----- Working data -----

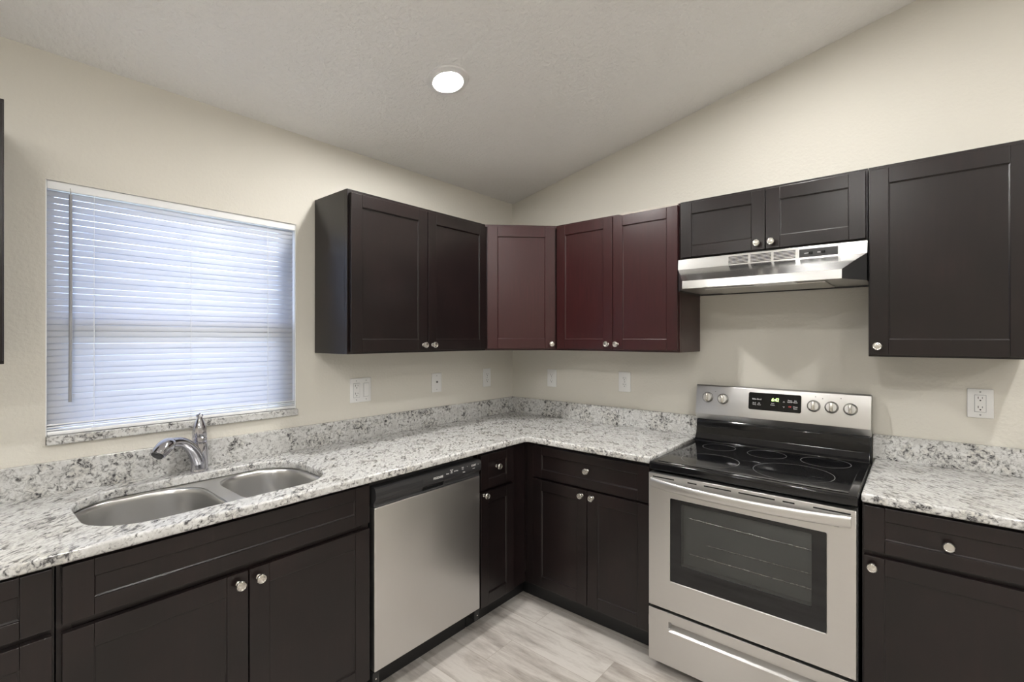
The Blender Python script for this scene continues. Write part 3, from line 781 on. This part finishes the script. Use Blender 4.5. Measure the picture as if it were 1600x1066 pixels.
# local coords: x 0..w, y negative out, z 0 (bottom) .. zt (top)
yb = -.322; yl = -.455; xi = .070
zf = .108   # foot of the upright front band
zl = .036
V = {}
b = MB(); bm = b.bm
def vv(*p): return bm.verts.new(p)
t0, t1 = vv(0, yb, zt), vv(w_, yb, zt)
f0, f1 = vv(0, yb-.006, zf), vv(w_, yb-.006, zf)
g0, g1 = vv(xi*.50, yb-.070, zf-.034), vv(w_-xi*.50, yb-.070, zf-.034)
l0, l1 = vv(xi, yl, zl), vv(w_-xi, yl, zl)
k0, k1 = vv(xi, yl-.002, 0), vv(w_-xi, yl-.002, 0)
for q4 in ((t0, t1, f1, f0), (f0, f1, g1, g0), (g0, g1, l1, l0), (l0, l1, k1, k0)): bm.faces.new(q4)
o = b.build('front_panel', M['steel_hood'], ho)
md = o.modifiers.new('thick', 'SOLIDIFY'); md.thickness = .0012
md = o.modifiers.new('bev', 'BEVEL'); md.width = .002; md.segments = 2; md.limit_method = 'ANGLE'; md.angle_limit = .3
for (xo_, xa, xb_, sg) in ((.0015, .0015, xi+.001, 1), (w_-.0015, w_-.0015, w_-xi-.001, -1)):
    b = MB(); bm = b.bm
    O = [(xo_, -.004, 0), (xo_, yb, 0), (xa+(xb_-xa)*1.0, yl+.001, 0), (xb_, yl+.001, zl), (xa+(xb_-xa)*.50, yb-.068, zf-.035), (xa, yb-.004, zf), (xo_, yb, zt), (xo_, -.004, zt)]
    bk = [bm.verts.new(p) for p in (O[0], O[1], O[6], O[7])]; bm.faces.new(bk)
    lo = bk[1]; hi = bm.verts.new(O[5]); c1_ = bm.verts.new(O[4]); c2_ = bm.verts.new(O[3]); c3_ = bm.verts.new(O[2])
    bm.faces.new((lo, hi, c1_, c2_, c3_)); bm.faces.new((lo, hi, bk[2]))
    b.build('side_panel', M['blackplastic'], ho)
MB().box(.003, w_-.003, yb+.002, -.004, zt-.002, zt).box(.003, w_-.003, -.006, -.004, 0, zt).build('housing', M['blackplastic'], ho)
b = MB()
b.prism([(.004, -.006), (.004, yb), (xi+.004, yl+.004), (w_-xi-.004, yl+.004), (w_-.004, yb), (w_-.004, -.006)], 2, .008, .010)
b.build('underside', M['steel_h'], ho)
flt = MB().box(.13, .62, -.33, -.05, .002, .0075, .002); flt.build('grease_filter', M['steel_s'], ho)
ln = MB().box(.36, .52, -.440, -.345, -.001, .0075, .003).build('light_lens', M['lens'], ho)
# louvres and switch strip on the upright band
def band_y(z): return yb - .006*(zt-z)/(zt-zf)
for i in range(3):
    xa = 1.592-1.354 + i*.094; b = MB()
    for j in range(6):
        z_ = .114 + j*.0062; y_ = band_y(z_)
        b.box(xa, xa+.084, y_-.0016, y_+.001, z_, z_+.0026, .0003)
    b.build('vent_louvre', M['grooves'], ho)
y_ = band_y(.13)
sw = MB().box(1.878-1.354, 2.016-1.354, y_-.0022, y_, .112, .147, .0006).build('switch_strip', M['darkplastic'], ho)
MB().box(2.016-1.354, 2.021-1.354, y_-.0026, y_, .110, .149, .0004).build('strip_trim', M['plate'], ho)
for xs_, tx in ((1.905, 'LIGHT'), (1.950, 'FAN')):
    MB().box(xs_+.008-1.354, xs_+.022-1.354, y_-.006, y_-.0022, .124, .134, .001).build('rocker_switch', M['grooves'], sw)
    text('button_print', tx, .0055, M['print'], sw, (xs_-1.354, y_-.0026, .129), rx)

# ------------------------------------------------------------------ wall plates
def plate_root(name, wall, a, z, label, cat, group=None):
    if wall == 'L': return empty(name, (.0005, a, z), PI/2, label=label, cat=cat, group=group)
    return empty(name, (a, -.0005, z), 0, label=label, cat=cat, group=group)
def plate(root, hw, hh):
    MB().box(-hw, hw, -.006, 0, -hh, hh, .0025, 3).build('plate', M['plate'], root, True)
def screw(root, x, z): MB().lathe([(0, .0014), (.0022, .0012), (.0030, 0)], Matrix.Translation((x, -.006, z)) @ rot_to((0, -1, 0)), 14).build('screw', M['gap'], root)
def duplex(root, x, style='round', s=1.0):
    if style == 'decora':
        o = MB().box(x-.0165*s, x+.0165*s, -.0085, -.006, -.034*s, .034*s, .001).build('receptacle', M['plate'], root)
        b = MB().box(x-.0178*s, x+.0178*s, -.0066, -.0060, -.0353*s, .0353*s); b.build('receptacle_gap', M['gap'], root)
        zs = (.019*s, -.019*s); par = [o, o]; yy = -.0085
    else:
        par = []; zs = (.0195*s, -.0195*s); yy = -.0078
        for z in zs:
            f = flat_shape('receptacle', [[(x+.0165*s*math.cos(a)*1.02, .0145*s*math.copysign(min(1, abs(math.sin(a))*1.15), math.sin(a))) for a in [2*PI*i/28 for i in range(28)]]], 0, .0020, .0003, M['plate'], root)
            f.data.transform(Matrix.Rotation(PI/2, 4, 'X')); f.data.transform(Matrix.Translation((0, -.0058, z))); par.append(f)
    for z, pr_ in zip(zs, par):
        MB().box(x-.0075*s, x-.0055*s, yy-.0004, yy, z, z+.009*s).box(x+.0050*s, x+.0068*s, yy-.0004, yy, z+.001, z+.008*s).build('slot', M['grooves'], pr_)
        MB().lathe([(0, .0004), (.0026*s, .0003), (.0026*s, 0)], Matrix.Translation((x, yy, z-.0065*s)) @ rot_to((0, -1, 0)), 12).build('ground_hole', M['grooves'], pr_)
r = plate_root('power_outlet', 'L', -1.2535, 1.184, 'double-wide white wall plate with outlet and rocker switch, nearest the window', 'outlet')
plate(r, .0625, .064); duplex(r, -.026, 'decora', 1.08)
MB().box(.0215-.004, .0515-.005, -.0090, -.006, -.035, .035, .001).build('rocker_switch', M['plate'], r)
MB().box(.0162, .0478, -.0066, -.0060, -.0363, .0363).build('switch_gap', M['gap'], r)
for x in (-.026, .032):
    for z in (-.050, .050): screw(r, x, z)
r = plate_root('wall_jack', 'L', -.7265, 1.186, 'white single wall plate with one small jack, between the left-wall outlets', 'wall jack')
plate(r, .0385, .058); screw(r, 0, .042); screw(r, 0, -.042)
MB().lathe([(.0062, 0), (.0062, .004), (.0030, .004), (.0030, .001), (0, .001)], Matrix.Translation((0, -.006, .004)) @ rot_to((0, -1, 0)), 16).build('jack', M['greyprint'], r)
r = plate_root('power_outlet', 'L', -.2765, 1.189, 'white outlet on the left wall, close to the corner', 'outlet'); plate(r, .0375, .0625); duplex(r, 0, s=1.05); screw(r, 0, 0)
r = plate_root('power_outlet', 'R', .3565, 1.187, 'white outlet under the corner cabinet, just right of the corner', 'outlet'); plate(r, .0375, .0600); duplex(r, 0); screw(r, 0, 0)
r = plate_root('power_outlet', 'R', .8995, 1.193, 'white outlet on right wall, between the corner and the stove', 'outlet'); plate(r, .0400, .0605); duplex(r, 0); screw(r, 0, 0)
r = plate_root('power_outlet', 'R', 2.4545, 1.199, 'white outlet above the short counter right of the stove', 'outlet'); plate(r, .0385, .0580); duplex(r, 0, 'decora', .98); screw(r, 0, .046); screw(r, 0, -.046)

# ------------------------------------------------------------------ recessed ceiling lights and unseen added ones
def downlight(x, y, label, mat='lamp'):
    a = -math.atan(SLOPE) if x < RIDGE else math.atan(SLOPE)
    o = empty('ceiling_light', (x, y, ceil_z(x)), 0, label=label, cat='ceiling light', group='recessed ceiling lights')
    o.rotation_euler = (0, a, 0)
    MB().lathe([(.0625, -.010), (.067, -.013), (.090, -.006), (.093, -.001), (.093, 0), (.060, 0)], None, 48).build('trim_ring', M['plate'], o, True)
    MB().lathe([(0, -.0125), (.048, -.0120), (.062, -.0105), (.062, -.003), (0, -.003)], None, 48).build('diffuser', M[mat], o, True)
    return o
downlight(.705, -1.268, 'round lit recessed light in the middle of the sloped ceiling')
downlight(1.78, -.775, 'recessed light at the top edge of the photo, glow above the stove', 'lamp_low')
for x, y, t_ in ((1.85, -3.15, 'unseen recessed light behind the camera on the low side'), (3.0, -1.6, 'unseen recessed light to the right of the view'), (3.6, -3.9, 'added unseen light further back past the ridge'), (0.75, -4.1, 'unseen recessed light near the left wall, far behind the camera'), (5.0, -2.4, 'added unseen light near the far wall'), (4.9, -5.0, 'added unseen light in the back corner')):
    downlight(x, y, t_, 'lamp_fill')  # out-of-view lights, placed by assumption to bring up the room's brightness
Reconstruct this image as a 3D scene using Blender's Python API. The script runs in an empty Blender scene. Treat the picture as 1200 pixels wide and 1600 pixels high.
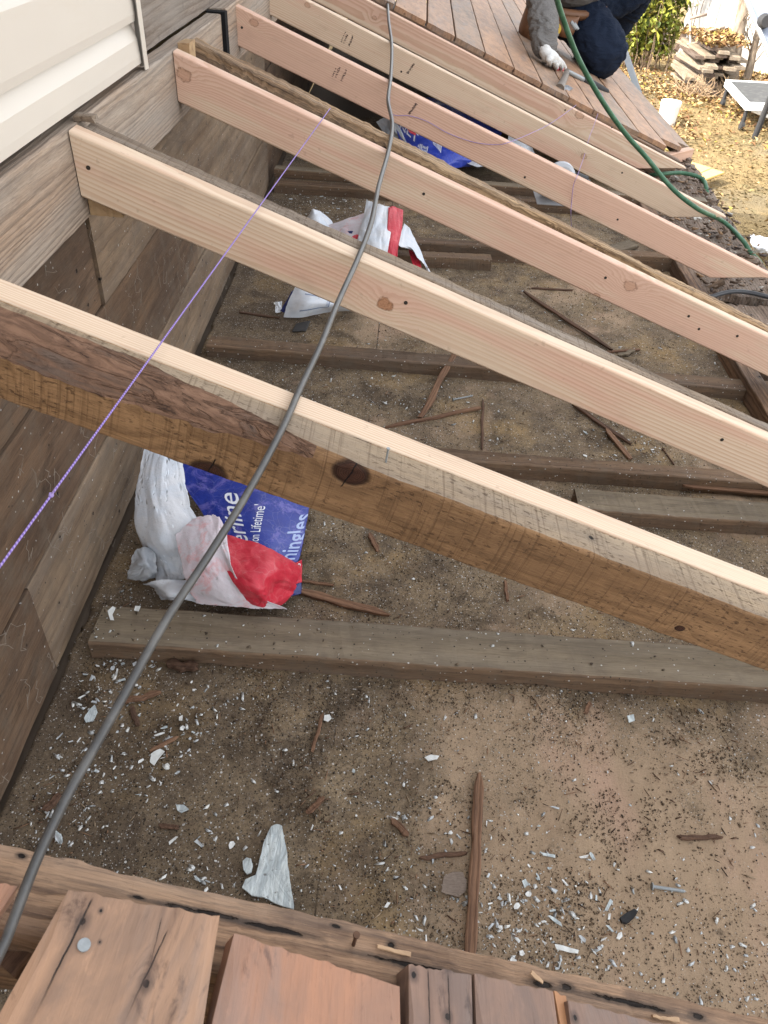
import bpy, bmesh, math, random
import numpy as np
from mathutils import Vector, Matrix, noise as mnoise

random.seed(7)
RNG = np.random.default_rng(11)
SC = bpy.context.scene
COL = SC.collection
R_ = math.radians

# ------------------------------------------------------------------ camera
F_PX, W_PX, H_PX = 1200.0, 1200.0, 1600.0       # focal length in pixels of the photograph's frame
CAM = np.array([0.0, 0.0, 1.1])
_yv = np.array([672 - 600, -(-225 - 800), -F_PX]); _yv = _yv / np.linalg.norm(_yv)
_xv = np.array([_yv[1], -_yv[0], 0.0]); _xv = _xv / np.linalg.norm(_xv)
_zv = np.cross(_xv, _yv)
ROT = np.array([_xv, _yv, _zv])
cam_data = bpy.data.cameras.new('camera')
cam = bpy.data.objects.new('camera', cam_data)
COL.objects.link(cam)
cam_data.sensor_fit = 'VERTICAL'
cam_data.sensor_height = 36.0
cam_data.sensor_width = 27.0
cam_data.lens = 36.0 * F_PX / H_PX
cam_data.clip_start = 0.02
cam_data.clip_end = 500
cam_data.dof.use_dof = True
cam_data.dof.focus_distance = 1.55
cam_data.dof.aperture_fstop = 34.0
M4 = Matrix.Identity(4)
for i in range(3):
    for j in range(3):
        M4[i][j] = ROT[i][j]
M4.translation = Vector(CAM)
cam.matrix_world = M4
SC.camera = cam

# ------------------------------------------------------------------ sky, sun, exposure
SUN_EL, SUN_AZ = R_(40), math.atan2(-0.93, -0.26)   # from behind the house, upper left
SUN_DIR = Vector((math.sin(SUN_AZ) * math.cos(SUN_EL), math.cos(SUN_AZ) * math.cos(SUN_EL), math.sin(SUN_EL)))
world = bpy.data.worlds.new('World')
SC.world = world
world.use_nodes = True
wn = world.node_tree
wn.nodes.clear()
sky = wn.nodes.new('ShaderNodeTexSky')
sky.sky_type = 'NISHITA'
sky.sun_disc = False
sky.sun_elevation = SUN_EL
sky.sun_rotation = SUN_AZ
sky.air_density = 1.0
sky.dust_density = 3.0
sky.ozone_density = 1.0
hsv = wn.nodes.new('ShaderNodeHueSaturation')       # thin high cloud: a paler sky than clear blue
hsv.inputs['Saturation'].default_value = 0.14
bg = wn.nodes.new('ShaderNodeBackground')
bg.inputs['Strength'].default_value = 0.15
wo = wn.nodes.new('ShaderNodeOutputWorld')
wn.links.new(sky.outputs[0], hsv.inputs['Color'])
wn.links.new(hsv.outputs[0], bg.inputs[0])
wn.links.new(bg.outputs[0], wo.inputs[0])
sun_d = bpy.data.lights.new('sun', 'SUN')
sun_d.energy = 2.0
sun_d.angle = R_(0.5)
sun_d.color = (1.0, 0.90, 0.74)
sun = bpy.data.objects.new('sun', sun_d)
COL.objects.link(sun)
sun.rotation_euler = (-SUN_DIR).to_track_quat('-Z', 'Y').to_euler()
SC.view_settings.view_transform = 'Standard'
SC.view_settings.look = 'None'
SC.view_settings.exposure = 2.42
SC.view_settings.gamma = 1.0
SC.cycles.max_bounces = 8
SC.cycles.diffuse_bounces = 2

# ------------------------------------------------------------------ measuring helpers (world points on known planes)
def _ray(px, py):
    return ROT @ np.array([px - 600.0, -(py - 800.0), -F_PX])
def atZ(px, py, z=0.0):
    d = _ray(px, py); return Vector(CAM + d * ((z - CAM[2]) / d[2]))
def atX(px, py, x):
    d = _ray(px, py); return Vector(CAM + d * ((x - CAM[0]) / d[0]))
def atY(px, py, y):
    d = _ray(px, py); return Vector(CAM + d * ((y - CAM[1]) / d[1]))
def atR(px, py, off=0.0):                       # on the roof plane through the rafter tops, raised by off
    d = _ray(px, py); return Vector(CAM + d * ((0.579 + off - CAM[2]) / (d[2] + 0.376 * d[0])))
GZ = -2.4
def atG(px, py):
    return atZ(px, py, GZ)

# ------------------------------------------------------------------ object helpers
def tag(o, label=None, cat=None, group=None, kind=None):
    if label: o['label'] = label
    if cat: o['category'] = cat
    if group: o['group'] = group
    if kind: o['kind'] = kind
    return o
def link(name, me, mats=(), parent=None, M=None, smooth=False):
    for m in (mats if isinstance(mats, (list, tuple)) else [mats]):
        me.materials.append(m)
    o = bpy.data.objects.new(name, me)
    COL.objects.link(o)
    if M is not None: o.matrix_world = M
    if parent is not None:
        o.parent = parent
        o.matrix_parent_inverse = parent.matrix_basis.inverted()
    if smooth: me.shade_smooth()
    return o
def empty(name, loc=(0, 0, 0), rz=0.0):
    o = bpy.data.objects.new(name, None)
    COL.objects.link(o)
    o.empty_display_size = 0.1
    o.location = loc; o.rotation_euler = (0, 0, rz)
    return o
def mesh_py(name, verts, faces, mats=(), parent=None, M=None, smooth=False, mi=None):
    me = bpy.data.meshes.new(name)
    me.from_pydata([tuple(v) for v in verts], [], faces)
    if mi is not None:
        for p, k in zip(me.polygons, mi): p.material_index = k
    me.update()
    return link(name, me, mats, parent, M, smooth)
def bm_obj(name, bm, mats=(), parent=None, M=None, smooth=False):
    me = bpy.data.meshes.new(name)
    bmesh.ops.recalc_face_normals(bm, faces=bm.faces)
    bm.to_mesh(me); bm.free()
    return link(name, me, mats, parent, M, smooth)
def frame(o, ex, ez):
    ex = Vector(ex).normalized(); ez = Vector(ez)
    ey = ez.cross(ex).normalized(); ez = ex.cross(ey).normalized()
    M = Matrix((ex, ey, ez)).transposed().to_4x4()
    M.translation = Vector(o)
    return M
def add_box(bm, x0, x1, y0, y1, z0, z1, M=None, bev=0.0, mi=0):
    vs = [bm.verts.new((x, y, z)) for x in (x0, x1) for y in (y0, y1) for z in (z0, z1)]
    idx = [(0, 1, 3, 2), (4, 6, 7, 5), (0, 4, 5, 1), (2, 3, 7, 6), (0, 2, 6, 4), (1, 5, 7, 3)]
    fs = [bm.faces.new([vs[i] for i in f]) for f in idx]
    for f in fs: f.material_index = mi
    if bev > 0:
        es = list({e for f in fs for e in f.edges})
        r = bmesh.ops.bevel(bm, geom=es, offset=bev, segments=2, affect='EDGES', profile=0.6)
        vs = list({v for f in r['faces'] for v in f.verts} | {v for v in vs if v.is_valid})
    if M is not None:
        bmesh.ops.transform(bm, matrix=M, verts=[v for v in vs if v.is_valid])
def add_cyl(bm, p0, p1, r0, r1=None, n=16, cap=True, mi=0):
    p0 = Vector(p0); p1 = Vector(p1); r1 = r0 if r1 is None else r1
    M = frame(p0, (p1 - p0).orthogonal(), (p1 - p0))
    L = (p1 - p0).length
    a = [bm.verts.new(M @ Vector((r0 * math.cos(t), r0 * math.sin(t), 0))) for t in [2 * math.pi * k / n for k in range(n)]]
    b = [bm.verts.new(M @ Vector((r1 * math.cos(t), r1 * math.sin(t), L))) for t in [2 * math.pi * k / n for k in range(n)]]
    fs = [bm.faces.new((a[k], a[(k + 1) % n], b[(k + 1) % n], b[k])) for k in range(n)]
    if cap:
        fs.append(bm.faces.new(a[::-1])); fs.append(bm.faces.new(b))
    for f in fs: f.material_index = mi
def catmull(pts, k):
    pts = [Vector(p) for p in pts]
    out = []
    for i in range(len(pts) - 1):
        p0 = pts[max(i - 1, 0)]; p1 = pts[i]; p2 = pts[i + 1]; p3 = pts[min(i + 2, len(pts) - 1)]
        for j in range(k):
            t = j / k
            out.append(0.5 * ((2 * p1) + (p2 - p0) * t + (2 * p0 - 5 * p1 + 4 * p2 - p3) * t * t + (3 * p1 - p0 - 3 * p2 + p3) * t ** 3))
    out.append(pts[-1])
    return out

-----

Objective: Go back to the lines above and output, exactly as they stand, the ones from the line containing "Reconstruct this image" to the line containing "R_ = math.radians". Leave all pictures behind.

Right answer:
Reconstruct this image as a 3D scene using Blender's Python API. The script runs in an empty Blender scene. Treat the picture as 1200 pixels wide and 1600 pixels high.
import bpy, bmesh, math, random
import numpy as np
from mathutils import Vector, Matrix, noise as mnoise

random.seed(7)
RNG = np.random.default_rng(11)
SC = bpy.context.scene
COL = SC.collection
R_ = math.radians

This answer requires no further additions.